To do>
Copy every line from the material below that holds "picture".
----
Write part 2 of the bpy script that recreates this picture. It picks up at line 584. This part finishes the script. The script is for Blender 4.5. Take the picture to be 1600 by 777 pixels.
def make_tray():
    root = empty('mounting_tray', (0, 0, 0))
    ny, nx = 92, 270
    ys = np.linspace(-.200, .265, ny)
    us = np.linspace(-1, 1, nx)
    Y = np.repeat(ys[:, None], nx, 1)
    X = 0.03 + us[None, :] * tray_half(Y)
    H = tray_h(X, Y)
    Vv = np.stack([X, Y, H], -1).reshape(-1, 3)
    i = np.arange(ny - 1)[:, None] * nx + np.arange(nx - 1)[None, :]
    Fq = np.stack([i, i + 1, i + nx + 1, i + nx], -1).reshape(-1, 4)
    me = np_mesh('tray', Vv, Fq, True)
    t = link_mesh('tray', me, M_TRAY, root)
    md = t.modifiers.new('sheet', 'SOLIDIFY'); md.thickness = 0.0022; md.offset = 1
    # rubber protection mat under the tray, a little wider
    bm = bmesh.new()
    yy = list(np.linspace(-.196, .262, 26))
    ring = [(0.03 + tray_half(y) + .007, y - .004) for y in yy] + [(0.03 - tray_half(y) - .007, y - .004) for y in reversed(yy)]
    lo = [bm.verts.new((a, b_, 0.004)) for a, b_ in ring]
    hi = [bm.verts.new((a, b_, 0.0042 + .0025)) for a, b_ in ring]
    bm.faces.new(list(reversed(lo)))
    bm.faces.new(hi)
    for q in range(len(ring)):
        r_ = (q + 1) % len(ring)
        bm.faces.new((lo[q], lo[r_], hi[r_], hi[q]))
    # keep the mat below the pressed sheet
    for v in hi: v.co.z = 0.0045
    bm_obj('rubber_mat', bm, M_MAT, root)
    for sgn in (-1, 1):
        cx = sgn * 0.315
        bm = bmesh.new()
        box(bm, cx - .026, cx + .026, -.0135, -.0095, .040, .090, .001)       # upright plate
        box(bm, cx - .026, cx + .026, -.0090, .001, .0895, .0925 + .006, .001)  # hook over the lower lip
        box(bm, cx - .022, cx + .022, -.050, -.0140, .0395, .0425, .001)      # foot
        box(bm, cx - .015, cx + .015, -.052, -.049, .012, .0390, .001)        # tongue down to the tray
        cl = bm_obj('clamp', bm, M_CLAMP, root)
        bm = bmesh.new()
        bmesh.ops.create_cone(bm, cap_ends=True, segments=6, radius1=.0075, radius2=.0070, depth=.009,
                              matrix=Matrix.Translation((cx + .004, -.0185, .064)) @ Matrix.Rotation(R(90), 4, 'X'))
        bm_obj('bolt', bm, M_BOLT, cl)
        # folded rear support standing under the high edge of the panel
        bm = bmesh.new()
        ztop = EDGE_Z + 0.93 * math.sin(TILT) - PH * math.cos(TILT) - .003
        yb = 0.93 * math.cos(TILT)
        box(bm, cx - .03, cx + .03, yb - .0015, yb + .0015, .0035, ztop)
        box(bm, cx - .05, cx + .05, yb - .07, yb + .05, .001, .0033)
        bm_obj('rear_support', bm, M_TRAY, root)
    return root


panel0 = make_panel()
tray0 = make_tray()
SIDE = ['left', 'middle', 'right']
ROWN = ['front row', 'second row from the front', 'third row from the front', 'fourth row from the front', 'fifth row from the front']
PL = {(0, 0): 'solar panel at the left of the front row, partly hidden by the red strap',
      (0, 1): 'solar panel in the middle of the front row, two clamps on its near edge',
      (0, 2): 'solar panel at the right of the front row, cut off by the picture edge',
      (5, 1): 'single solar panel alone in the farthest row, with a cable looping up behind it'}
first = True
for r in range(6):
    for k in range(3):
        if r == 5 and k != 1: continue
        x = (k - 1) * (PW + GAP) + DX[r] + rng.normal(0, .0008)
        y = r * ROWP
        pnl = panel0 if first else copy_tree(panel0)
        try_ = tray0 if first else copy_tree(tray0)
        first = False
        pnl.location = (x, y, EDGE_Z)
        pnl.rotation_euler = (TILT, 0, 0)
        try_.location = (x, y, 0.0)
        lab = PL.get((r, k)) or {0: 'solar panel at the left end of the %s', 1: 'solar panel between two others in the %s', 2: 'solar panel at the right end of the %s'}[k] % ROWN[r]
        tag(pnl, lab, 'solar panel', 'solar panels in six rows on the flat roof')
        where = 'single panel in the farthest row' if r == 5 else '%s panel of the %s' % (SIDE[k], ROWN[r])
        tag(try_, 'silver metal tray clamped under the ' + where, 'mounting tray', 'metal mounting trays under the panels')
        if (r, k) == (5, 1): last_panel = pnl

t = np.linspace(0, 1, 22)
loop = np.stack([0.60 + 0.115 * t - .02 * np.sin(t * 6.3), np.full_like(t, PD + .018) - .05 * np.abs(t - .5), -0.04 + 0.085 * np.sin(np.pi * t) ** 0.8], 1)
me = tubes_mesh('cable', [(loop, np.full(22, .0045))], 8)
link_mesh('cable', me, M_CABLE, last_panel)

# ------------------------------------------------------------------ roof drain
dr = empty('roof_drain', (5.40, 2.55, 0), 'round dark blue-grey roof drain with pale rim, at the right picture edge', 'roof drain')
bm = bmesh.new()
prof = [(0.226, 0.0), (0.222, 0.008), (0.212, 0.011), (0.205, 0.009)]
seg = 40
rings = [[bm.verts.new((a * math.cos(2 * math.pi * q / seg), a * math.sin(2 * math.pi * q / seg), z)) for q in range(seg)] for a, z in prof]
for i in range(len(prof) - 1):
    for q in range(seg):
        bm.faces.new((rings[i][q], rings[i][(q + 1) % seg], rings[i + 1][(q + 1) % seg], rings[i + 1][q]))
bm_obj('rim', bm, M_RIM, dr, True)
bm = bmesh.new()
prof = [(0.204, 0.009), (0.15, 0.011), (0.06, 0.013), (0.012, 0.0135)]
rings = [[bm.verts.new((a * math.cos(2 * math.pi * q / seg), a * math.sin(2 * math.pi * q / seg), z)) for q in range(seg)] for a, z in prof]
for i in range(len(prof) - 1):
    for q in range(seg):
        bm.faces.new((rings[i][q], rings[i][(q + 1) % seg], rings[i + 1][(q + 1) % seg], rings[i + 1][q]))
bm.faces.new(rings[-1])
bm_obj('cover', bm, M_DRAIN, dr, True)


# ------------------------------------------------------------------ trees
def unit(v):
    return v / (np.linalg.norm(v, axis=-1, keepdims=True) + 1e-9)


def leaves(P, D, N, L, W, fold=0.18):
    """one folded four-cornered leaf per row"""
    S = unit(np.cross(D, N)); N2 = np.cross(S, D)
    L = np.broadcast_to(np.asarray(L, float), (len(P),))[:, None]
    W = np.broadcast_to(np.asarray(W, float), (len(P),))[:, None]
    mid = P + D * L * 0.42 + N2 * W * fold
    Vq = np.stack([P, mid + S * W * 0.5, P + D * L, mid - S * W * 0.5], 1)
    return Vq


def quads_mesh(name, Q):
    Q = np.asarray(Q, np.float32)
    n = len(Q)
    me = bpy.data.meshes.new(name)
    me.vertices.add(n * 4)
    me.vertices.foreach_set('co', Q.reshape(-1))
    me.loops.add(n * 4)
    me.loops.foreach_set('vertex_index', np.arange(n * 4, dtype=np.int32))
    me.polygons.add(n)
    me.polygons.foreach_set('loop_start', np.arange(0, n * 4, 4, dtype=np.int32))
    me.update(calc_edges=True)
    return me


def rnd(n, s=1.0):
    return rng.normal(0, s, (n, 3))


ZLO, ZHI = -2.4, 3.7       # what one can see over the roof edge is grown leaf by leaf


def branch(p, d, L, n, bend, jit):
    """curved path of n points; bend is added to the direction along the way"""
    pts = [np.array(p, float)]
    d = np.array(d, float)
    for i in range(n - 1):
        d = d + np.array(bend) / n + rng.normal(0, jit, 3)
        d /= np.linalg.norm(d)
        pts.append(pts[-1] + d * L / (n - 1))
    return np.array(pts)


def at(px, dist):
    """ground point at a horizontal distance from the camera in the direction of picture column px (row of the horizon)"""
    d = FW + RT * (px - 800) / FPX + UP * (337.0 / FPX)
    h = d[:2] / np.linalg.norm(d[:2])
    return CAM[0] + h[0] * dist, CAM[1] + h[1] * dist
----
Final result>
Write part 2 of the bpy script that recreates this picture. It picks up at line 584. This part finishes the script. The script is for Blender 4.5. Take the picture to be 1600 by 777 pixels.
      (0, 2): 'solar panel at the right of the front row, cut off by the picture edge',
dr = empty('roof_drain', (5.40, 2.55, 0), 'round dark blue-grey roof drain with pale rim, at the right picture edge', 'roof drain')
    """ground point at a horizontal distance from the camera in the direction of picture column px (row of the horizon)"""